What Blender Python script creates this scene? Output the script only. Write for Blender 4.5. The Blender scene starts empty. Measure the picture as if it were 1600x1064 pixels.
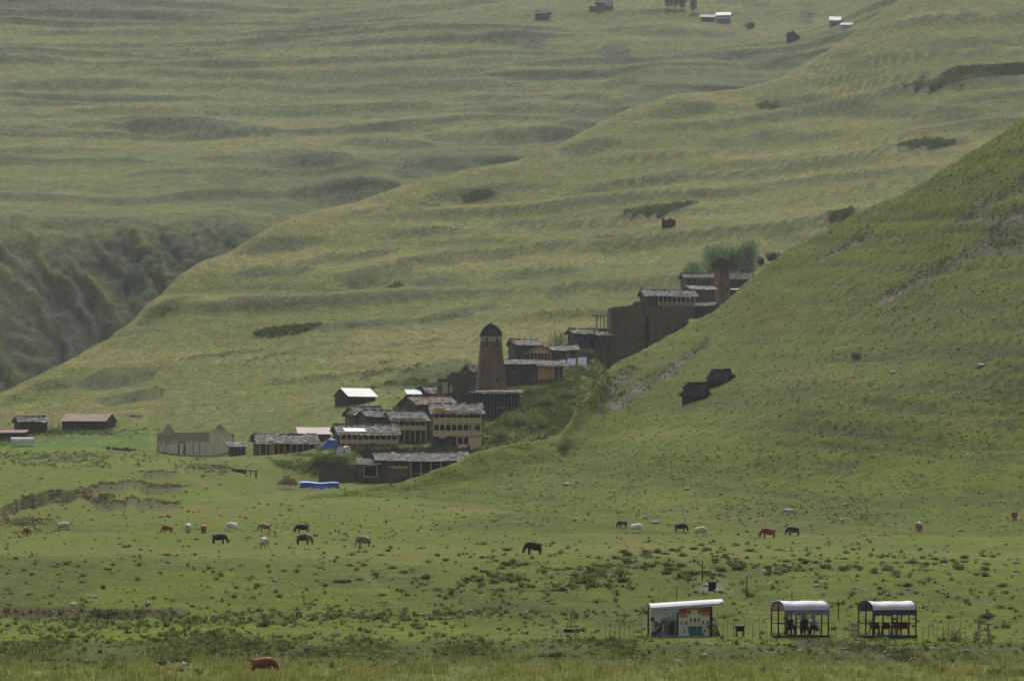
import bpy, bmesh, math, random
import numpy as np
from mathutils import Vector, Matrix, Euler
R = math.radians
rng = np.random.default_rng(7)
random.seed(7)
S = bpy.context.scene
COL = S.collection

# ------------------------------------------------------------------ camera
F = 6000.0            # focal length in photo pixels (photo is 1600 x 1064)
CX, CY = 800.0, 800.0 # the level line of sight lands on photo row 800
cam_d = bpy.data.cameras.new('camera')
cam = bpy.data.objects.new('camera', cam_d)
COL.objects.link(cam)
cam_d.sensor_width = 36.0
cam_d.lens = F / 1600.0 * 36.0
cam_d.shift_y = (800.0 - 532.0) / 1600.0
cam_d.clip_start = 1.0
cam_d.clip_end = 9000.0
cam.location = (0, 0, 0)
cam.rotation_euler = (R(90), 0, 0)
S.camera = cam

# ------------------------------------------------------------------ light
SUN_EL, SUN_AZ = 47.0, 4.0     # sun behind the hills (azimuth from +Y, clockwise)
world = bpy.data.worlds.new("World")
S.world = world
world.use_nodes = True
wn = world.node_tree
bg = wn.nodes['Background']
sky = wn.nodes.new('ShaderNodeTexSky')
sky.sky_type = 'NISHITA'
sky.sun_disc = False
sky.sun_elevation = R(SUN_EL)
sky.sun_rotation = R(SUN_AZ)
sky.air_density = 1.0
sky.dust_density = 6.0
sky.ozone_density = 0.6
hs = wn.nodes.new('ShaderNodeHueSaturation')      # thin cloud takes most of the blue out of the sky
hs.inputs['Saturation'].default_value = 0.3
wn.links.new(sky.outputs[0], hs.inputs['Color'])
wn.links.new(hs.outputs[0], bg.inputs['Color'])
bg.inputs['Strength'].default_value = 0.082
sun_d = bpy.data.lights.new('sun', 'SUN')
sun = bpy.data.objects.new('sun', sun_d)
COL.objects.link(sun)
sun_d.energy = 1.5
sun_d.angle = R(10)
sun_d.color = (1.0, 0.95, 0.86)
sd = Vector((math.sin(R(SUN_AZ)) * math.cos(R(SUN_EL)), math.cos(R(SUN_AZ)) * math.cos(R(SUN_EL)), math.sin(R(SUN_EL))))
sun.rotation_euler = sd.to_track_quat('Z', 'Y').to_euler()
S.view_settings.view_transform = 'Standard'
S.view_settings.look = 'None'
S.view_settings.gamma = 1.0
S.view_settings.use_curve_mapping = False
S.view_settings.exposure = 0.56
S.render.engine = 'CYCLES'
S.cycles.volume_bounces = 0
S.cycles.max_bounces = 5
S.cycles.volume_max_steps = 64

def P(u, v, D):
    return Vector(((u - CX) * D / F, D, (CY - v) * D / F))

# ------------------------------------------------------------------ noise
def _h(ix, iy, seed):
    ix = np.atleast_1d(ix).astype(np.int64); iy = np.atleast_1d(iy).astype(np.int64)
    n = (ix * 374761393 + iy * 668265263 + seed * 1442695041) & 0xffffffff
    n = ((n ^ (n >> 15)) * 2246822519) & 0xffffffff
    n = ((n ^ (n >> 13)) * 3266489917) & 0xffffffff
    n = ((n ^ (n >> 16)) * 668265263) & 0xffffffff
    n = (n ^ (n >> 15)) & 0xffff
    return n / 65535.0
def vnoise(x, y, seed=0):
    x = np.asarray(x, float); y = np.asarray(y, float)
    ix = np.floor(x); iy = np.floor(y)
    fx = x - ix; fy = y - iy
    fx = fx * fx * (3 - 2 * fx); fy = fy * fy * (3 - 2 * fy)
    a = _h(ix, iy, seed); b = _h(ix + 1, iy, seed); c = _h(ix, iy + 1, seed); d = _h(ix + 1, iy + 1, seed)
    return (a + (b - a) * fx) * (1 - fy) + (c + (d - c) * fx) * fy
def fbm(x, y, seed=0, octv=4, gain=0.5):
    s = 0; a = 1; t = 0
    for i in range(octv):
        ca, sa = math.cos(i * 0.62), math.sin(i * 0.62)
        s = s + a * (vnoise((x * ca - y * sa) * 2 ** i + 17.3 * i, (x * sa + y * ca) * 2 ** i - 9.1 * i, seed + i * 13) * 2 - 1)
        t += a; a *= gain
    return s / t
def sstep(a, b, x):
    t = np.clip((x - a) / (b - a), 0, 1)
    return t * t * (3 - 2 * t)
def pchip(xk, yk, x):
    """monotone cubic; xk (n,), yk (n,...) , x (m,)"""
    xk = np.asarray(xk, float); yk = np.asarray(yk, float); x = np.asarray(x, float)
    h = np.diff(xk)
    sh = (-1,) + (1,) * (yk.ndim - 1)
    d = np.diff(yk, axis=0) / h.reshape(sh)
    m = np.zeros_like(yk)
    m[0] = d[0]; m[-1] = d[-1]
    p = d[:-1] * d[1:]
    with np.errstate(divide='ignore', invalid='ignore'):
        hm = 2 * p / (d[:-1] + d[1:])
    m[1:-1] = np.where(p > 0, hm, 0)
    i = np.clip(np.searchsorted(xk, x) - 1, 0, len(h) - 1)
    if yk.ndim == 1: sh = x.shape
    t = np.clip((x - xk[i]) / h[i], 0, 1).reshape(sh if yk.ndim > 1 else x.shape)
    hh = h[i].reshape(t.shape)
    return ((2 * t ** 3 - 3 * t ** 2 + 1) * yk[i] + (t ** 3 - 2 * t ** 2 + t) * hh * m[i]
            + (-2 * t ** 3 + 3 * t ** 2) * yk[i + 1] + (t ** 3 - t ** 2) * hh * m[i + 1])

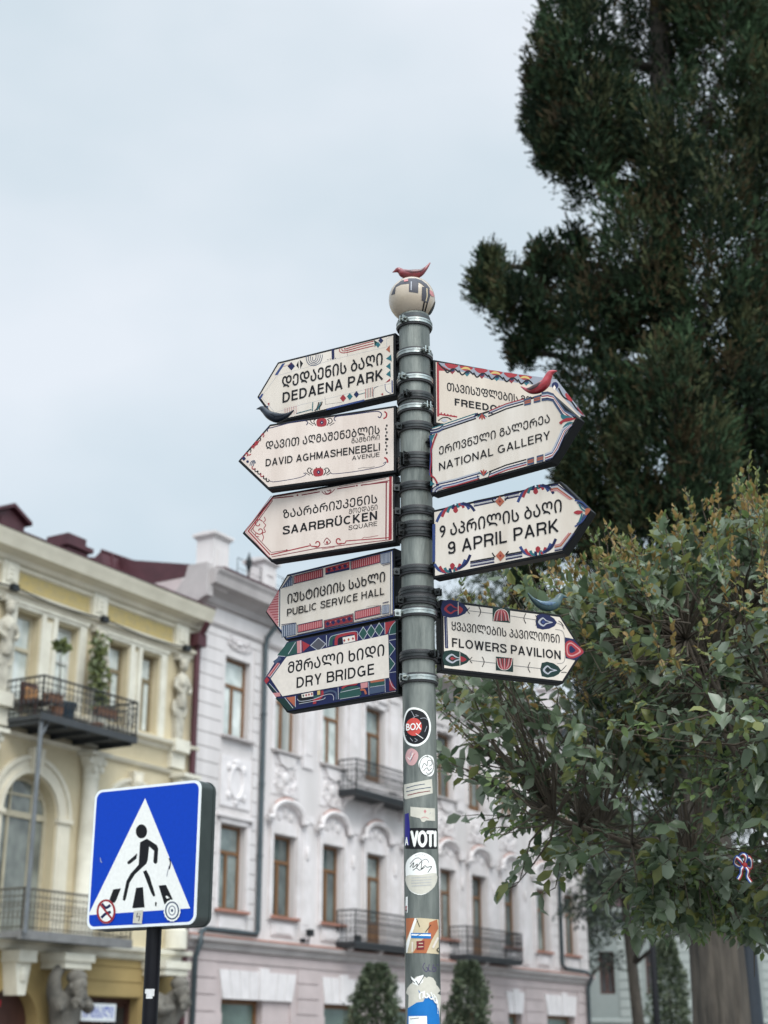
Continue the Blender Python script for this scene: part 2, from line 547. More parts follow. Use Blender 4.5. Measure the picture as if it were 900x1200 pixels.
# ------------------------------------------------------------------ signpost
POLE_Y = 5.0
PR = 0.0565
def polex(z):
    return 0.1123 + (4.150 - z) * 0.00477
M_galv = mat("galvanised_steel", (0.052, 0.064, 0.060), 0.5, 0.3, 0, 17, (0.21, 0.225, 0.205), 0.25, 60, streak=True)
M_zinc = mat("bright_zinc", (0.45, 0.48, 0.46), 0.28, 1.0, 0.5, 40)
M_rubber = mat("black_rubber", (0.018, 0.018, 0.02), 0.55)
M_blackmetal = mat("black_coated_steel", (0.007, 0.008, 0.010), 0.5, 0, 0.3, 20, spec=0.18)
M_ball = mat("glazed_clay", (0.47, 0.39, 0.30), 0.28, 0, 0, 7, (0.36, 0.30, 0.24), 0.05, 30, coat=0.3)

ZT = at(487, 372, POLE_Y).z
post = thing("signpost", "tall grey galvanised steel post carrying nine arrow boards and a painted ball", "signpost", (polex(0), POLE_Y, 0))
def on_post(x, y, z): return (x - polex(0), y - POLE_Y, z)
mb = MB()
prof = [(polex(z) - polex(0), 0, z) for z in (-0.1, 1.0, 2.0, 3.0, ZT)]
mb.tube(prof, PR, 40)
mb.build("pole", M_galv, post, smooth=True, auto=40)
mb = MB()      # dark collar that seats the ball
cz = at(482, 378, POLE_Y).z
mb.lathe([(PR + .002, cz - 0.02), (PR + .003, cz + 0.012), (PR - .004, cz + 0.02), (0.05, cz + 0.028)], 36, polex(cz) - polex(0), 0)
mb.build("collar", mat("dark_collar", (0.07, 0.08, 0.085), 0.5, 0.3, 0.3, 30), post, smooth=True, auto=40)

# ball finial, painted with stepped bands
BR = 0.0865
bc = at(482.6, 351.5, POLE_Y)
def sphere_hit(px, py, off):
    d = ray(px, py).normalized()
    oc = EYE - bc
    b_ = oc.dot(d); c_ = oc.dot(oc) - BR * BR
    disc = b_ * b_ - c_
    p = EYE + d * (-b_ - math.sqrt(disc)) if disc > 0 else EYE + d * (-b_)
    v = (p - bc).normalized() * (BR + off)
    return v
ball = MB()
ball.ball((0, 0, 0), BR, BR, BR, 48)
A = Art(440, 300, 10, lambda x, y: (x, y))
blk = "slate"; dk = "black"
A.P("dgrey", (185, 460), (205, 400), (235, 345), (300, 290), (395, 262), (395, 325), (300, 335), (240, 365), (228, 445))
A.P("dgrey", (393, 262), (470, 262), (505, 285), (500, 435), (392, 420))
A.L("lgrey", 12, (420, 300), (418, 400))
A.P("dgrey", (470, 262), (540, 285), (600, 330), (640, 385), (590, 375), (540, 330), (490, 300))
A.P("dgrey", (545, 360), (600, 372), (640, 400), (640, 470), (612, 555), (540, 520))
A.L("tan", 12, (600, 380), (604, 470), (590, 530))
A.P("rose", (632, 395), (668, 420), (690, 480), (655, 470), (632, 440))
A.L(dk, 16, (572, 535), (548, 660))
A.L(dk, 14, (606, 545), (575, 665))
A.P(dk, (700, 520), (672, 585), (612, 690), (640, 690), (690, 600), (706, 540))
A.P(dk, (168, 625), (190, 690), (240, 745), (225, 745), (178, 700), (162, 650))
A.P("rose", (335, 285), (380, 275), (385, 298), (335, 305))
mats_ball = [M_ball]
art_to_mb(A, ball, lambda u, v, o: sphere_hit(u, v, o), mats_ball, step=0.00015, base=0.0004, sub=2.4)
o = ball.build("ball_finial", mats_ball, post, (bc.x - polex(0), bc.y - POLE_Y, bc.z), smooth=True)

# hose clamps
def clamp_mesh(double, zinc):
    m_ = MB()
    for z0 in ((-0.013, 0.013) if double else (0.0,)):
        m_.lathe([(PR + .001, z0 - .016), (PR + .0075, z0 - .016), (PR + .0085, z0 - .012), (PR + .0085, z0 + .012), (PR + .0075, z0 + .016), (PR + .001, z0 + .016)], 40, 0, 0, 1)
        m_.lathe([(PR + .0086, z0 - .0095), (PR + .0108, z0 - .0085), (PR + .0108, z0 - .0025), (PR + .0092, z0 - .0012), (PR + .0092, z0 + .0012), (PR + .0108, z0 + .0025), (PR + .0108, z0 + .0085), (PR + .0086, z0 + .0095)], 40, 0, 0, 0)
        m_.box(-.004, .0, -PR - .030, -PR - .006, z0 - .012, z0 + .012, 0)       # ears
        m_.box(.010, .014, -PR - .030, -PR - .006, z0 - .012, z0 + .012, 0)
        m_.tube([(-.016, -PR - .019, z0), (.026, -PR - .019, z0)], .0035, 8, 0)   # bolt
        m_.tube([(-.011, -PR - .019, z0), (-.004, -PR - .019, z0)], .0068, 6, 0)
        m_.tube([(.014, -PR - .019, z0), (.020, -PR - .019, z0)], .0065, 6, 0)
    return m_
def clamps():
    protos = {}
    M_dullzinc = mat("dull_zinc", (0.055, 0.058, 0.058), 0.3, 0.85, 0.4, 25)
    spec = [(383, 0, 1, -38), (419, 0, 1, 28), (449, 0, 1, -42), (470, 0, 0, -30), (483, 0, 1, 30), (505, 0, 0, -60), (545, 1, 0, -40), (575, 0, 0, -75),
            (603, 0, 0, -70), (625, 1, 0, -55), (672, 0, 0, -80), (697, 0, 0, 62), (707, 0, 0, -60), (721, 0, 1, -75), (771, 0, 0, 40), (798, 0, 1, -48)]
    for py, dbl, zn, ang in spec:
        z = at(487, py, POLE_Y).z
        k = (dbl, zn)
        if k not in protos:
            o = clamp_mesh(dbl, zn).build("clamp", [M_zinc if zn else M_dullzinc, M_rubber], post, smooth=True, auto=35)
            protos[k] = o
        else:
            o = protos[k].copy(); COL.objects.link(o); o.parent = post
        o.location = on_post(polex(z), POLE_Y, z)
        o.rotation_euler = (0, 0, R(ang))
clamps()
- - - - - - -
## Your task
Quote only what lies between the first line of the records and the line containing "COL = S.collection", please, including both lines and excluding images.

## Reply
What Blender Python script creates this scene? Output the script only. Write for Blender 4.5. The Blender scene starts empty. Measure the picture as if it were 1600x1064 pixels.
import bpy, bmesh, math, random
import numpy as np
from mathutils import Vector, Matrix, Euler
R = math.radians
rng = np.random.default_rng(7)
random.seed(7)
S = bpy.context.scene
COL = S.collection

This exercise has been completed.